WHAT THE TASK ASKS: Take the lines from the beginning of the data below through the line holding "COL = SC.collection" and return exactly those.

SUPPLIED DATA:
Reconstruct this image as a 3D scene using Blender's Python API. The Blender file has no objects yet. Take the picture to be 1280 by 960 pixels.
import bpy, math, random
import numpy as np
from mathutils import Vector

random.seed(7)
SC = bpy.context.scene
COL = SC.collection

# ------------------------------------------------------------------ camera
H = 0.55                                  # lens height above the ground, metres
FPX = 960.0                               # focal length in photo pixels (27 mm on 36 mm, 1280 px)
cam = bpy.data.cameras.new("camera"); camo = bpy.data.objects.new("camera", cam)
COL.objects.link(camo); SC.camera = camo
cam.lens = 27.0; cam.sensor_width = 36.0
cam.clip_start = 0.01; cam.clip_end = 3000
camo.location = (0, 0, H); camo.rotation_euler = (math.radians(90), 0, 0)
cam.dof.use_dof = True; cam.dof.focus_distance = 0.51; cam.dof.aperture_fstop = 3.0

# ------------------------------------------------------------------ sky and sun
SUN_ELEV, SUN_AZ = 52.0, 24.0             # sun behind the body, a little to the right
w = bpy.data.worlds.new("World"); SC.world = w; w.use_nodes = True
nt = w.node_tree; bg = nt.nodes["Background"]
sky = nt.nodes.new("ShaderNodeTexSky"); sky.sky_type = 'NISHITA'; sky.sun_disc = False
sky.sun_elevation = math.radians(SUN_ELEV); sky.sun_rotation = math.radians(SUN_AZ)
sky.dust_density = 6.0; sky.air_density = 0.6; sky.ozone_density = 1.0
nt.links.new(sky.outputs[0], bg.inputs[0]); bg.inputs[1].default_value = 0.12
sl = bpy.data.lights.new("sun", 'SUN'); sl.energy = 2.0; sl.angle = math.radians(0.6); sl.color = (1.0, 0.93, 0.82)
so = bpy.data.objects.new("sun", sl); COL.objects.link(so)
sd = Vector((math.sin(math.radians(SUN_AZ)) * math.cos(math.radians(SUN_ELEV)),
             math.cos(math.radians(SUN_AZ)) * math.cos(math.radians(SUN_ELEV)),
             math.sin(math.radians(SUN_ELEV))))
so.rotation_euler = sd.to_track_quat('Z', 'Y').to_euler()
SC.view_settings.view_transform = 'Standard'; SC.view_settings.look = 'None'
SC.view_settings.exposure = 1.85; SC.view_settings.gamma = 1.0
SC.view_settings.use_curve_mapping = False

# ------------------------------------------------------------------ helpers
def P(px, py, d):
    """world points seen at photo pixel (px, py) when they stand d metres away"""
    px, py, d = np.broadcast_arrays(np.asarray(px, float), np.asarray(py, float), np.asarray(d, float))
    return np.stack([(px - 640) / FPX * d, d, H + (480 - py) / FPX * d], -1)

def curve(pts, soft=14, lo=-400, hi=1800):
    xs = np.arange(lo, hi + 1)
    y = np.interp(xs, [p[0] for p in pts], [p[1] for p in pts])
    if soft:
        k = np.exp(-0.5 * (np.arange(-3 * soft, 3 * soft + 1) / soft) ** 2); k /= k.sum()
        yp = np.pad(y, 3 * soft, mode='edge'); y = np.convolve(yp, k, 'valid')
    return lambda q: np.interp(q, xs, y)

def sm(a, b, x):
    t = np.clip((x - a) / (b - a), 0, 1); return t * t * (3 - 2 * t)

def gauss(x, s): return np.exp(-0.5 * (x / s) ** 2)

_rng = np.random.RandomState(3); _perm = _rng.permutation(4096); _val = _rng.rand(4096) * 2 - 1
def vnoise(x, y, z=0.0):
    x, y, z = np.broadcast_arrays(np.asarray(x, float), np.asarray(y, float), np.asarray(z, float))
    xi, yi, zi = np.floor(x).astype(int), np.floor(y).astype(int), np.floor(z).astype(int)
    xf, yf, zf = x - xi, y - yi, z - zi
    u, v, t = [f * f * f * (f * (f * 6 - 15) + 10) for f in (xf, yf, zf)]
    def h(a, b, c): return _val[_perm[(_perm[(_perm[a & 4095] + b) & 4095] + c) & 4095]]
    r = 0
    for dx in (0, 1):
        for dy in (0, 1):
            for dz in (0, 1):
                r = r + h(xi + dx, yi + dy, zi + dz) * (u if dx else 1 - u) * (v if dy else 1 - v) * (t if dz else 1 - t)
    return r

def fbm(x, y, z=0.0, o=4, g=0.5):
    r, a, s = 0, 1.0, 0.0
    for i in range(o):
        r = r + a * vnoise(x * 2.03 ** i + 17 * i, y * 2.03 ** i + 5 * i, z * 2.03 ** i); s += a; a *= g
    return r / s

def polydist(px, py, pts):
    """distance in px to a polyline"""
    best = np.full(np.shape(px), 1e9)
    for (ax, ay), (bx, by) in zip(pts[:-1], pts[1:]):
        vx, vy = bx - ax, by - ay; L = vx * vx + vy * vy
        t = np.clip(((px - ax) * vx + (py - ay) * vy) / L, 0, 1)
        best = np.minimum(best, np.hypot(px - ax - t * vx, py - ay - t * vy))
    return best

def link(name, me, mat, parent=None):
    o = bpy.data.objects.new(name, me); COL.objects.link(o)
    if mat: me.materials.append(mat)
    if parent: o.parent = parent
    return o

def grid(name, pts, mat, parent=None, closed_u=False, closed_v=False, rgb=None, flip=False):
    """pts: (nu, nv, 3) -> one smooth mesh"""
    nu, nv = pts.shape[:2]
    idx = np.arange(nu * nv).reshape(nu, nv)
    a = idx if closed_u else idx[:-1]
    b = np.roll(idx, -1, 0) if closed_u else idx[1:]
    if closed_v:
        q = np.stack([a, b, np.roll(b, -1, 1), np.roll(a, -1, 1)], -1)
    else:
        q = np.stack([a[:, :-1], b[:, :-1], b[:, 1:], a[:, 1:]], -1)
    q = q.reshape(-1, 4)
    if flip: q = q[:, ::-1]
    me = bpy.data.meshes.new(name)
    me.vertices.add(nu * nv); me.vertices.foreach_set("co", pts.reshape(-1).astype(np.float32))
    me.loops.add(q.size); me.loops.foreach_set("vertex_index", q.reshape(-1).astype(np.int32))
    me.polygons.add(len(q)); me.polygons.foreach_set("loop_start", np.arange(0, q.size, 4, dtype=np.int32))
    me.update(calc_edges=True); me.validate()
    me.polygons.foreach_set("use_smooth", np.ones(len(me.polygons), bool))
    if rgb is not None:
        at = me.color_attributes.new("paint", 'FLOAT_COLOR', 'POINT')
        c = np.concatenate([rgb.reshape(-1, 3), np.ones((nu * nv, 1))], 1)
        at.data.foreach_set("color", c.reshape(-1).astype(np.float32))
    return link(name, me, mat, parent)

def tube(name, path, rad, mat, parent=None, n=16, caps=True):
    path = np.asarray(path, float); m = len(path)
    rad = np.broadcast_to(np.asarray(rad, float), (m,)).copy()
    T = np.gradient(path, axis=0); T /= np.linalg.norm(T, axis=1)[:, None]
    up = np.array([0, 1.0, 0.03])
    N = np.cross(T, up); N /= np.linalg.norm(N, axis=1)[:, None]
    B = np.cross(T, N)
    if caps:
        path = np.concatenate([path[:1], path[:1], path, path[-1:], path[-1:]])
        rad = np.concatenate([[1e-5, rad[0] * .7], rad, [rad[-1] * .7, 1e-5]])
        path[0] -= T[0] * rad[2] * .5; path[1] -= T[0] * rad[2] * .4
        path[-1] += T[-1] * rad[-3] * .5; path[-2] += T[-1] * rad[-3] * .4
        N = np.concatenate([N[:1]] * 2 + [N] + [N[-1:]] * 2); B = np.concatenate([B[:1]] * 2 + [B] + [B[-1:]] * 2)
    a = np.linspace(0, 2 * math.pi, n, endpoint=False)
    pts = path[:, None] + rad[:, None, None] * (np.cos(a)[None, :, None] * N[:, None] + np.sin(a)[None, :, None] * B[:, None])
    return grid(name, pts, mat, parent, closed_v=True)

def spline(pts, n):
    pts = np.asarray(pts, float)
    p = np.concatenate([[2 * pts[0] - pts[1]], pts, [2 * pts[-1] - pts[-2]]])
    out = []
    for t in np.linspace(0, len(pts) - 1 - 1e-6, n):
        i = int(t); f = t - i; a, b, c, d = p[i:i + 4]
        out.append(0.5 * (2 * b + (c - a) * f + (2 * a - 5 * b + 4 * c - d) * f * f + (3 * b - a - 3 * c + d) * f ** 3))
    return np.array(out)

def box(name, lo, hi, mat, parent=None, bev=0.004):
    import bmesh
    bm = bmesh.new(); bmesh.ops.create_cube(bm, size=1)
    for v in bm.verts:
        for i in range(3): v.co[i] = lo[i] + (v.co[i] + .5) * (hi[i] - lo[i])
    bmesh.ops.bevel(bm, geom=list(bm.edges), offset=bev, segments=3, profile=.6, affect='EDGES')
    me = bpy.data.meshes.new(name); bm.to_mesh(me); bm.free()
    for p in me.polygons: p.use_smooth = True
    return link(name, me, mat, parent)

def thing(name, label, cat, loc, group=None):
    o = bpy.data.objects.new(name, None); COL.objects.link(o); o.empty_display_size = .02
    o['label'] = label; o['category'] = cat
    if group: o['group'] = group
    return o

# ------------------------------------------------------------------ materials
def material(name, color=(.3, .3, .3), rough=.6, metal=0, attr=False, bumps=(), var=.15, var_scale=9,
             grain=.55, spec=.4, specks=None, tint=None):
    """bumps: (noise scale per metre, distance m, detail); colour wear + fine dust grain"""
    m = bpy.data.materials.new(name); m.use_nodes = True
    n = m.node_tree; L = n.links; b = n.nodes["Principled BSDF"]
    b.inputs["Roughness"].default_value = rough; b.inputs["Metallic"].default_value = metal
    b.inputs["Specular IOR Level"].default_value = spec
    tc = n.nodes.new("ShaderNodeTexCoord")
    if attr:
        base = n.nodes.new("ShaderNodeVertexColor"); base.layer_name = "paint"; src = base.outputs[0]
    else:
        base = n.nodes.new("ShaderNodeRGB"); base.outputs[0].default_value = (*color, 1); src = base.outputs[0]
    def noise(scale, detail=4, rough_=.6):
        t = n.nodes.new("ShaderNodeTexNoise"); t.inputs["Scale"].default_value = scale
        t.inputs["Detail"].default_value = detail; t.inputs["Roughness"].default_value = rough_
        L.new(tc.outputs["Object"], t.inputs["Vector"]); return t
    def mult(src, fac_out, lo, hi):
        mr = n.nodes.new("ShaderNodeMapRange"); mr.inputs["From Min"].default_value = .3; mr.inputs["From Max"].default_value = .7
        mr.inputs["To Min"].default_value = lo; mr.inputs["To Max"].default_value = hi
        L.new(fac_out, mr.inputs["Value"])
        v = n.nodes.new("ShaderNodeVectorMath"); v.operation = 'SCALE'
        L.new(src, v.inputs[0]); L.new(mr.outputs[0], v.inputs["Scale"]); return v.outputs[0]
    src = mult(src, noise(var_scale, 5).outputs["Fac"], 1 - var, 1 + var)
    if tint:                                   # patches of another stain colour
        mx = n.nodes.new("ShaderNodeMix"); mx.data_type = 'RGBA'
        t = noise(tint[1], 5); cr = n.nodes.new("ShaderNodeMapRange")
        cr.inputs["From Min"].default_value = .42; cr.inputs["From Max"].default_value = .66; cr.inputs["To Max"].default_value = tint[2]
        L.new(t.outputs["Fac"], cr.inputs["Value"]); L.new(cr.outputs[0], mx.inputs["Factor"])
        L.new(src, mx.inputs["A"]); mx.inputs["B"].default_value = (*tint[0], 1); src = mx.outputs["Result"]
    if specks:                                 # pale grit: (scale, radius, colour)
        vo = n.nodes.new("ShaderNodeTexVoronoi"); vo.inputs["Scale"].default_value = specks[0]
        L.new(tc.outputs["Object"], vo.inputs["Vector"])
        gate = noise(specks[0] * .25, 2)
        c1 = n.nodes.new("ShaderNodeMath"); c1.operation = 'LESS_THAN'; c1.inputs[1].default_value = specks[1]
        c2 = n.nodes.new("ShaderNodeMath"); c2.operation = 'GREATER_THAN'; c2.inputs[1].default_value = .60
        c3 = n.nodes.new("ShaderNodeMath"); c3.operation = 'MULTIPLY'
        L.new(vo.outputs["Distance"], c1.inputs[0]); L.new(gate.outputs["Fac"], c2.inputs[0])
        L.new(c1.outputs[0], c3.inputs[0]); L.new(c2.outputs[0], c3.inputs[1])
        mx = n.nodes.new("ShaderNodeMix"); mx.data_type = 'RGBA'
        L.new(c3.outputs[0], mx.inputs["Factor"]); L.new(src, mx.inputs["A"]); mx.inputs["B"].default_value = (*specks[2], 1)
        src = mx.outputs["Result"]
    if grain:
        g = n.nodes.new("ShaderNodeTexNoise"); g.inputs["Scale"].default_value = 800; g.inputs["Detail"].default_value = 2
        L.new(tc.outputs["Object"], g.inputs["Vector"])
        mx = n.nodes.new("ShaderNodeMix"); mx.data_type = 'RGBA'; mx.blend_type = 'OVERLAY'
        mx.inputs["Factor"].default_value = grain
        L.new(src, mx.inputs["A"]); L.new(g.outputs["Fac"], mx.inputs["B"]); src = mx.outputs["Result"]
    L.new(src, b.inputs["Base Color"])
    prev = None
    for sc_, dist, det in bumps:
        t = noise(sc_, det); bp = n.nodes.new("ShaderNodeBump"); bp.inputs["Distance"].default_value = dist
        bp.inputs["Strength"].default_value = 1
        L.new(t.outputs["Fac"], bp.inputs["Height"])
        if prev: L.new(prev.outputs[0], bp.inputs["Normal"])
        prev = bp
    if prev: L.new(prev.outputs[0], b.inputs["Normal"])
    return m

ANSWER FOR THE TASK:
Reconstruct this image as a 3D scene using Blender's Python API. The Blender file has no objects yet. Take the picture to be 1280 by 960 pixels.
import bpy, math, random
import numpy as np
from mathutils import Vector

random.seed(7)
SC = bpy.context.scene
COL = SC.collection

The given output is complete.